# Records excerpted from a collection:
= = = = =

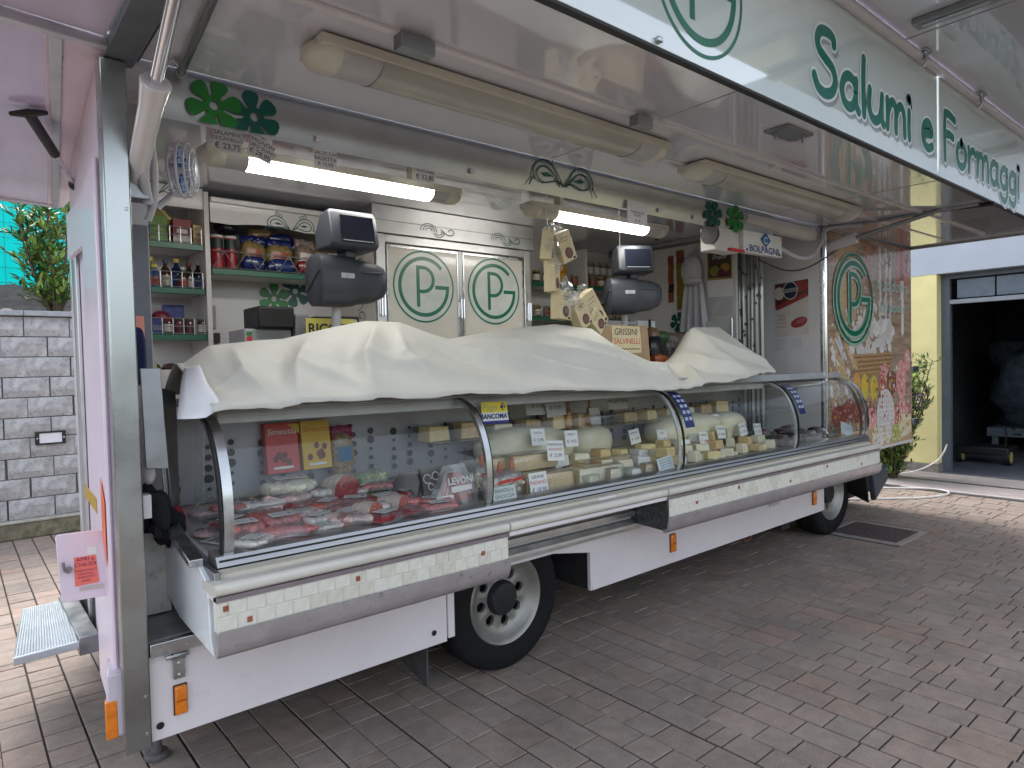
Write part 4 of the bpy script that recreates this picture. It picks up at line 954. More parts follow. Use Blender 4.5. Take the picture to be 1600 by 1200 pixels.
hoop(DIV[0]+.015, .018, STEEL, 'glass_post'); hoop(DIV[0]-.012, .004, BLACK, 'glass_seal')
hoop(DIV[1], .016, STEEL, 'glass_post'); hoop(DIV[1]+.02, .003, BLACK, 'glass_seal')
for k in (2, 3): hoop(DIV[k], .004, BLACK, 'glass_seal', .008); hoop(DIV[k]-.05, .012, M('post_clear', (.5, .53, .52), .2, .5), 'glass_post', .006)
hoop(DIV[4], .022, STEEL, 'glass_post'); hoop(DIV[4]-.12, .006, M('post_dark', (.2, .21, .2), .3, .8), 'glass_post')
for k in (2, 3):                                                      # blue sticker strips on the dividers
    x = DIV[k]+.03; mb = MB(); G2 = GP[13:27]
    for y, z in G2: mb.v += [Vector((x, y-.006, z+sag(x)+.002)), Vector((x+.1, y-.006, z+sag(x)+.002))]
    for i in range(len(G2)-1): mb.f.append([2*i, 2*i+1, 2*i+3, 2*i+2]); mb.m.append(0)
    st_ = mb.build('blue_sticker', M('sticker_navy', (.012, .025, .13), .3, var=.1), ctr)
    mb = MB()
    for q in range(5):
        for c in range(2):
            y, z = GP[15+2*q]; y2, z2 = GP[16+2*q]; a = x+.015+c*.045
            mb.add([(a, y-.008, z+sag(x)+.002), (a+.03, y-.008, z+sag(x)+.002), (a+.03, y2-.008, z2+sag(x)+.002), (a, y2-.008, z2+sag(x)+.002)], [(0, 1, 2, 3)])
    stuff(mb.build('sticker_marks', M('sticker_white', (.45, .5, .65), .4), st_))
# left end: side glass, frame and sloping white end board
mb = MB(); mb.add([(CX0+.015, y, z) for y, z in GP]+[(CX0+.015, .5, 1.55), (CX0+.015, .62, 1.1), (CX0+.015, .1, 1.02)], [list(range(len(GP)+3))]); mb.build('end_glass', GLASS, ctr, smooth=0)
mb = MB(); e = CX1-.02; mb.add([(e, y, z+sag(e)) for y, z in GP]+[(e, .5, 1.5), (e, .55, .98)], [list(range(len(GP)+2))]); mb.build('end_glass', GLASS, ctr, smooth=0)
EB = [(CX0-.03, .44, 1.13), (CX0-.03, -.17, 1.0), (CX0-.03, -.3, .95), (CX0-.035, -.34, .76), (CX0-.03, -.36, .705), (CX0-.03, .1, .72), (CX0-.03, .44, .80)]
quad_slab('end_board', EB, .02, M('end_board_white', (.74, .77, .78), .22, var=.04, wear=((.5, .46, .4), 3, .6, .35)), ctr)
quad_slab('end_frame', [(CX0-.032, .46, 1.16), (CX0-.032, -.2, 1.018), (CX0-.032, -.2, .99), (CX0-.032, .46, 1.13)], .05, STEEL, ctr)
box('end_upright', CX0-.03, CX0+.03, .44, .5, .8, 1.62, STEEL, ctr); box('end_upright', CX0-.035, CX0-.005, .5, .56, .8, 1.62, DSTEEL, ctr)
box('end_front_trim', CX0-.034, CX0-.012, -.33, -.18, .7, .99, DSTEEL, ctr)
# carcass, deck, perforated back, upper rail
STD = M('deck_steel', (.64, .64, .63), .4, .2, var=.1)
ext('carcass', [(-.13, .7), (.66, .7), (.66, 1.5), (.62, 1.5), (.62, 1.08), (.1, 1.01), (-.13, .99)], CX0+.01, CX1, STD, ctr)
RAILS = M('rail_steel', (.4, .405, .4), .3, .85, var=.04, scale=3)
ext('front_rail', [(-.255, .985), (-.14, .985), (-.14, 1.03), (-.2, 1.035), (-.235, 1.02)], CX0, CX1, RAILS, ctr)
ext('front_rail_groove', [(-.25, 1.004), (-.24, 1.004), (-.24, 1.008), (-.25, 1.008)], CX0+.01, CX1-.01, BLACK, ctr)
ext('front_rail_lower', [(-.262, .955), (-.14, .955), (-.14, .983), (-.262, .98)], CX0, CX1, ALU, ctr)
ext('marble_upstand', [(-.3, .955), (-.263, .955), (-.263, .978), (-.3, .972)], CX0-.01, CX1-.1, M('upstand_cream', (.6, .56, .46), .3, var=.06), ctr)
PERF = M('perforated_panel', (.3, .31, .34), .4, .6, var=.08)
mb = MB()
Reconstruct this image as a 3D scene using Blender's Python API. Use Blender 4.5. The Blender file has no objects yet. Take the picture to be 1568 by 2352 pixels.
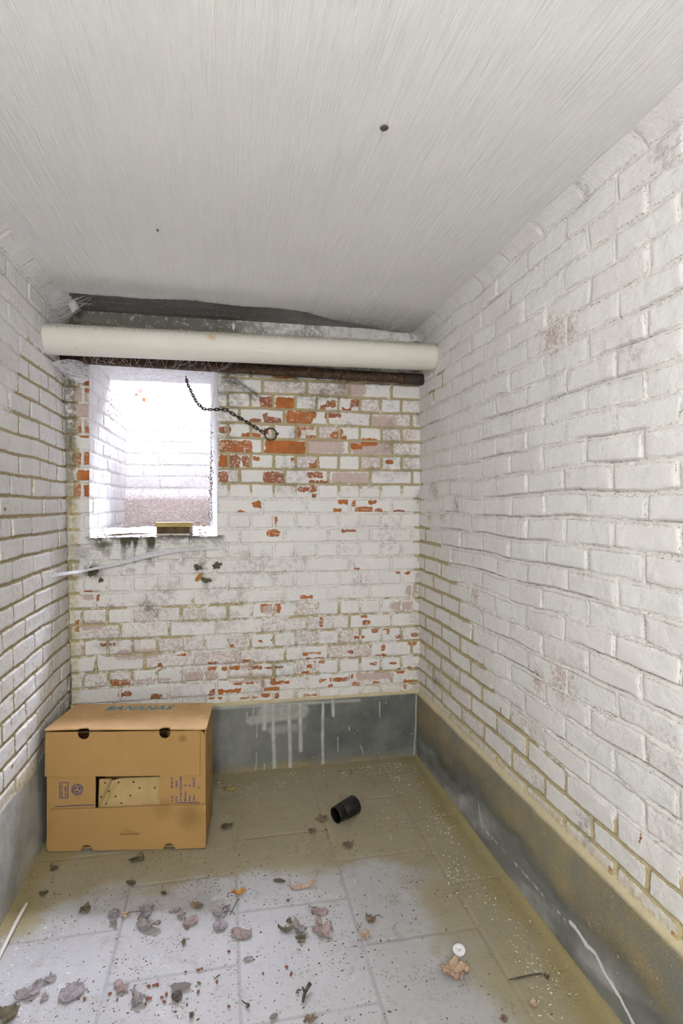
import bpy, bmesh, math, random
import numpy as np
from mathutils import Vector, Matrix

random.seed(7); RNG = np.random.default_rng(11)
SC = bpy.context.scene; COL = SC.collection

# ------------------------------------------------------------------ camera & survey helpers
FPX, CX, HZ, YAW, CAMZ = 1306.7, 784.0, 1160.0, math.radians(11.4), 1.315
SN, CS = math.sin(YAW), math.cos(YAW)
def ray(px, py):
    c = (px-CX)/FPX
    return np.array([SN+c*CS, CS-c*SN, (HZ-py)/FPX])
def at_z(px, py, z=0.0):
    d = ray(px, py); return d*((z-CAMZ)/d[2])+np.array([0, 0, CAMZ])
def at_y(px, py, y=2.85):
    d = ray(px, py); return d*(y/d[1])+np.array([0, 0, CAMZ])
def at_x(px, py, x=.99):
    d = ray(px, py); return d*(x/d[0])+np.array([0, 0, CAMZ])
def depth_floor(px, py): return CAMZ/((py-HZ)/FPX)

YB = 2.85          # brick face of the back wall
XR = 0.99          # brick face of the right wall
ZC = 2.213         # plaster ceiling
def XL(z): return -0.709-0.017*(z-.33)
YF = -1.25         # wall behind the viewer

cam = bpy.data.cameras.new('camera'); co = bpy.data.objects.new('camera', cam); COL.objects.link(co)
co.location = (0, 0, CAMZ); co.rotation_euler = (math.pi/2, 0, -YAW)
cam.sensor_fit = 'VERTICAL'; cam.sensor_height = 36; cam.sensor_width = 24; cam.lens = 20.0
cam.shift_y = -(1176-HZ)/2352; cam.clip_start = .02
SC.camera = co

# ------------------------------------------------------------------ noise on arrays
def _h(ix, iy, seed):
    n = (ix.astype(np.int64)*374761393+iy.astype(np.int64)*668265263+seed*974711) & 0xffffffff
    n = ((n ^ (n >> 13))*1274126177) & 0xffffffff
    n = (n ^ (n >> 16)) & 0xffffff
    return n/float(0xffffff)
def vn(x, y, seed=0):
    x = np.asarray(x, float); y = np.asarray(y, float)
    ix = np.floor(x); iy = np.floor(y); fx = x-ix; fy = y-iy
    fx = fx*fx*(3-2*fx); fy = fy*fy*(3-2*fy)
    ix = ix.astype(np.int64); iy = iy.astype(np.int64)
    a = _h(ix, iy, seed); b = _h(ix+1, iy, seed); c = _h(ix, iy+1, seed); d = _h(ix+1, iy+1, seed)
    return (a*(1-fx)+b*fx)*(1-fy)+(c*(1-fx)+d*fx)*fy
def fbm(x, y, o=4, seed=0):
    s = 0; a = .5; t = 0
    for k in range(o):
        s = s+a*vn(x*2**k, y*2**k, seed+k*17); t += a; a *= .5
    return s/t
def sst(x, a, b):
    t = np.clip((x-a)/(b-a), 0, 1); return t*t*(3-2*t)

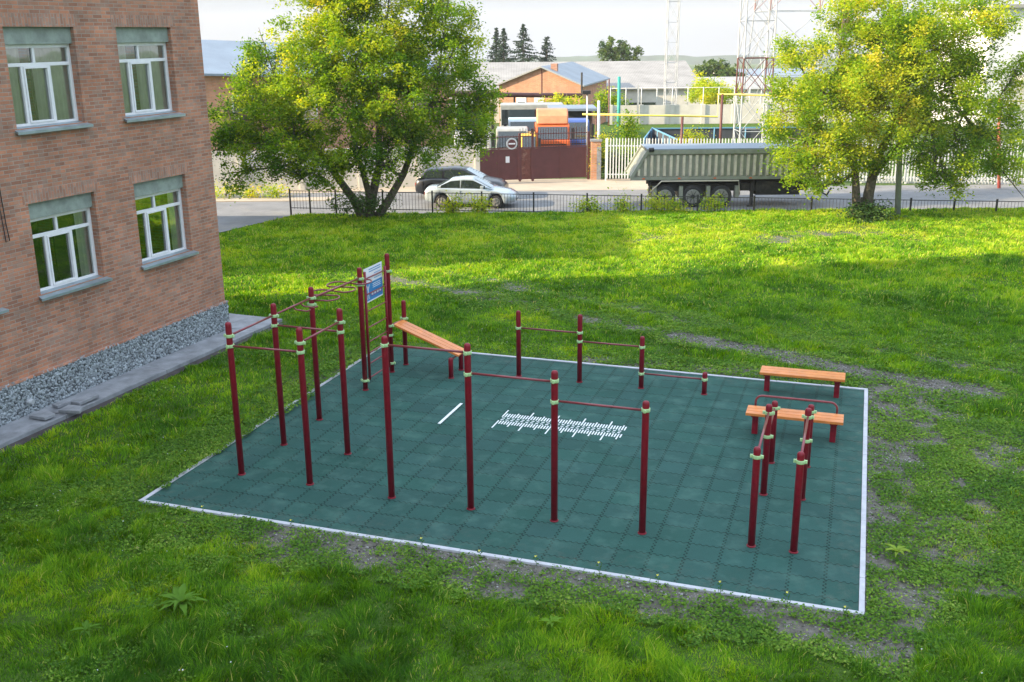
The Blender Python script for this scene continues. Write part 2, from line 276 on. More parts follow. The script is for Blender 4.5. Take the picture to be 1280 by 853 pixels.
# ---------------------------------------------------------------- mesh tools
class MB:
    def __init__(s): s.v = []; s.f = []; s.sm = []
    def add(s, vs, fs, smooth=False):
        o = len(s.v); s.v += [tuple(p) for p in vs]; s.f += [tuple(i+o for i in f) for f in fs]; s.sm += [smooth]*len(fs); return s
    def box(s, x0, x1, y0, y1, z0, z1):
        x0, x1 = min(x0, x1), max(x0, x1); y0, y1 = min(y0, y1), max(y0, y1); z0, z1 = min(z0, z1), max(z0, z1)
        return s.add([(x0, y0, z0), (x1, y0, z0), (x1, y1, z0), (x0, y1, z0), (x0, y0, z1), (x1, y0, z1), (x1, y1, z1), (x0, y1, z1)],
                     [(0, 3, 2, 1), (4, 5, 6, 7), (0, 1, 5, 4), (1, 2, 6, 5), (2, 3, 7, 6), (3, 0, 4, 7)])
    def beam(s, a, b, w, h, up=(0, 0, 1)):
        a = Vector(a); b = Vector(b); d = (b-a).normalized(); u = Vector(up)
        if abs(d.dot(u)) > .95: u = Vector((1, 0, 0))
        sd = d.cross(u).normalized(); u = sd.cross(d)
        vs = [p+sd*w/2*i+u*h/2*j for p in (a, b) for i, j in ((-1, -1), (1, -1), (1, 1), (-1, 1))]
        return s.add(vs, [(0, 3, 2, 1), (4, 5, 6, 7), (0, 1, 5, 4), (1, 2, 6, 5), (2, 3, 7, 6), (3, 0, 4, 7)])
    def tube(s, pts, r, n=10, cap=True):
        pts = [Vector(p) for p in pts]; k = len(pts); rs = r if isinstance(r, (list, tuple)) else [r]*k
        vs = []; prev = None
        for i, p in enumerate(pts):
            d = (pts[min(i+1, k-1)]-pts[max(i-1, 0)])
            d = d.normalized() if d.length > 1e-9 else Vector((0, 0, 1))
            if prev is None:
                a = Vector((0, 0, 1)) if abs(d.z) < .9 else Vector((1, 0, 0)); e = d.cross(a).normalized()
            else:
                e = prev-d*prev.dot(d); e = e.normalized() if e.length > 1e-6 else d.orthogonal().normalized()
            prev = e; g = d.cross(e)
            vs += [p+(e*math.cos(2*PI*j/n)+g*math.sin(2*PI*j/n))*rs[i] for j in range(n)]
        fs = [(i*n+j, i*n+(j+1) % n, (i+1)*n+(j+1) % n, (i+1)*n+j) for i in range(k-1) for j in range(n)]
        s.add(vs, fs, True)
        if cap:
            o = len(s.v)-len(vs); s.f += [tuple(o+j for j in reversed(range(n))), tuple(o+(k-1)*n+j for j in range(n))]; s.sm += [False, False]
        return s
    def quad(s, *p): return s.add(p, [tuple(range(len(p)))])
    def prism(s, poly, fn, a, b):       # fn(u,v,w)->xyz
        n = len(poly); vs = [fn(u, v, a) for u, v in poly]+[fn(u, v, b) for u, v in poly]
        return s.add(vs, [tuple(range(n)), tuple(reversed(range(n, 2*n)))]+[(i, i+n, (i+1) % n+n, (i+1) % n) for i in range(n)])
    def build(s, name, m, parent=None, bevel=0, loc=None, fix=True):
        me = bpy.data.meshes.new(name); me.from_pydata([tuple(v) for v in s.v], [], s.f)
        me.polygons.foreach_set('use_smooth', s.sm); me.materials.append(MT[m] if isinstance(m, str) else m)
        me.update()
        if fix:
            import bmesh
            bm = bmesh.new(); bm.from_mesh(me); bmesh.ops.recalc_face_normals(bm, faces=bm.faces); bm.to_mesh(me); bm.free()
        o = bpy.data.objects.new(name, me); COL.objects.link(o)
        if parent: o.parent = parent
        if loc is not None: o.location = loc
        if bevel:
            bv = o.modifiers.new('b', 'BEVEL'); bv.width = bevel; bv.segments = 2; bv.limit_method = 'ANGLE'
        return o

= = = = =

# Problem statement:
Repeat the lines between those holding "Reconstruct this image" and "SC = bpy.context.scene; COL = SC.collection", inclusive. Pictures stay out.

# Exercise output:
Reconstruct this image as a 3D scene using Blender's Python API. Use Blender 4.5. The Blender file has no objects yet. Take the picture to be 1568 by 2352 pixels.
import bpy, bmesh, math, random
import numpy as np
from mathutils import Vector, Matrix

random.seed(7); RNG = np.random.default_rng(11)
SC = bpy.context.scene; COL = SC.collection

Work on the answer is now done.